Selon la rétrospective de l’année 2020 que vient de publier le Commandement de la défense aérienne et des opérations aériennes [CDAOA], les Mirage 2000D de la 3e Escadre de chasse ont ainsi assuré 4 sorties par jour en moyenne au-dessus du Sahel [soit 1.460 au total], ce qui s’est traduit par 5.387 heures de vol.

Par rapport aux années précédentes, les sorties « chasse » auront été moins nombreuses [1620 en moyenne] mais visiblement plus longues. En témoignent les 613 missions de ravitaillement en vol assurées par les deux C-135, au cours desquelles ces derniers ont délivré 9.196 tonnes de carburant, soit 213 sorties et 3.396 tonnes de carburant de plus qu’en 2019.

Au cours de leurs missions, les Mirage 2000D ont sécurisé 40 convois [contre 7 l’année précédente] et largué 206 munitions au total, soit 148% de plus qu’en 2019 [83 munitions tirées]. Cependant, le CDAOA ne donne pas le nombre de frappes effectuées par les MQ-9 Reaper, dont il est dit par ailleurs qu’il a été significatif.

Ainsi, selon le chef d’état-major de l’armée de l’Air & de l’Espace [aAE], le général Philippe Lavigne, « près de 40 frappes » avaient été effectuées par les drones entre janvier et octobre 2020. Ce serait donc au moins 246 munitions qui auraient été tirées, soit 196% de plus par rapport à l’année précédente.

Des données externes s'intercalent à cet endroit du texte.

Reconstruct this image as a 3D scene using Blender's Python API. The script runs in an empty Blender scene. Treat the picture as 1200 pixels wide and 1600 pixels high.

« L’arrivée des drones armés modifie notre capacité », avait souligné le le général Stéphane Mille, sous-chef « Opérations » [SCOPS] à l’État-major des armées, lors d’une audition parlementaire, en décembre. « Il s’agit principalement de drones d’observation, armés pour saisir des opportunités fugaces. Nous ne disposions pas de cette possibilité jusqu’à présent. […] Dès lors que le drone peut rester pour observer et qu’on a le temps d’envoyer les Mirage 2000D, ce mode d’engagement est préférentiel. Car le drone permet à la fois d’ouvrir le feu et d’en surveiller les effets. Son autonomie est un paramètre important pour le maintenir sur la zone. Si une opportunité se présente et qu’elle est fugace, le fait qu’il soit armé est intéressant », avait-il expliqué.

Au total, les trois Reaper ont effectué 590 sorties, soit 7.552 heures de vol. Dans le même temps, le CDAOA fait état de 5 à 6 vols quotidiens dédiés au renseignement, soit 13.966 heures de vol, tous moyens aériens confondus. Par rapport à 2019, le nombre de missions ISR [renseignement, surveillance, reconnnaissance] aura été supérieur de 30% en 2020.

L’activité des drones n’en a donc représenté qu’un peu plus de la moitié, ce qui veut probablement dire des avions ISR légers, les Mirage 2000D et au moins un Transall C-160 Gabriel ont été plus sollicités qu’auparavant pour ce type de mission. À noter que les chiffres du CDAOA ne prennent pas en compte l’apport de l’aéronautique navale, qui déploie ponctuellement au Sahel l’un de ses avions de patrouille maritime Atlantique 2.

Par ailleurs, l’arrivée du C-130J Hercules sur le théâtre ainsi que l’envoi ponctuel d’avions A400M Atlas ont permis d’accroître significativement la capacité de livraison par air. Ainsi, 31 ont été réalisées en 2020, ce qui s’est traduit par deux fois plus de tonnes de fret livrées [369 tonnes].

Enfin, curieusement, étant donné les renforts envoyés, le nombre de personnes transportées au Sahel par des avions de l’armée de l’Air & de l’Espace aura été moins important en 2020 [35.996 contre 40.700]. En revanche, la quantité de fret acheminée l’aura été davantage [2.655 tonnes contre 1.970].

Même chose pour le transport inter-théâtre, où les moyens aériens mis à la disposition de Barkhane par les États-Unis, l’Espagne, l’Allemagne et le Canada auront permis de transporter 14.445 personnes et 1.650 tonnes de fret. Des chiffres à comparer aux 22.684 personnes et aux 4.858 tonnes de fret transportés par les Casa CN-235, C-130J Hercules, C-130H Hercules et autres A400M de l’armée de l’Air & de l’Espace.